Sarayın biri önünde fotoğrafı da var. Ne güzel bir cumhuriyet tarifi! Kimse altın beşikte uyumayacak, müze gezmek için sıraya girip, parasını ödeyeceksin herkes gibi! Yıkılan budur işte.
Bir ailenin elinden bir ülke kurtulmuş ve halkın olmuştur. Cumhuriyet kullardan, kölelerden oluşmaz. Sahipler, sultanlar yoktur. Hemen sesinizi duyar gibiyim: “Peki ya bugün olan nedir?” diye…
Bugün olan tam kotarılamamış cumhuriyet projesinin çöküşüdür. Yeni bir cumhuriyet kurulmaya çalışılmaktadır. Görgüsüzlüğün, bayağılığın, çıkarcılığın cumhuriyetidir bu.

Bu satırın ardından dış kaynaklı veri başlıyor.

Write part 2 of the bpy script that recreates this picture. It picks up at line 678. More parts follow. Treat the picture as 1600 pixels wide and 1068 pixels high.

Bir halk vardır, seçim yapmaktadır, lakin buna cumhuriyet ve demokrasi denemez. Çünkü iradesini devreden bir halk, yurttaş olmaktan vazgeçmiş demektir. Hayatın her alanına müdahil, denetimden uzak, tek adamın buyruğuyla devlet yönetiminin adı diktatörlüktür.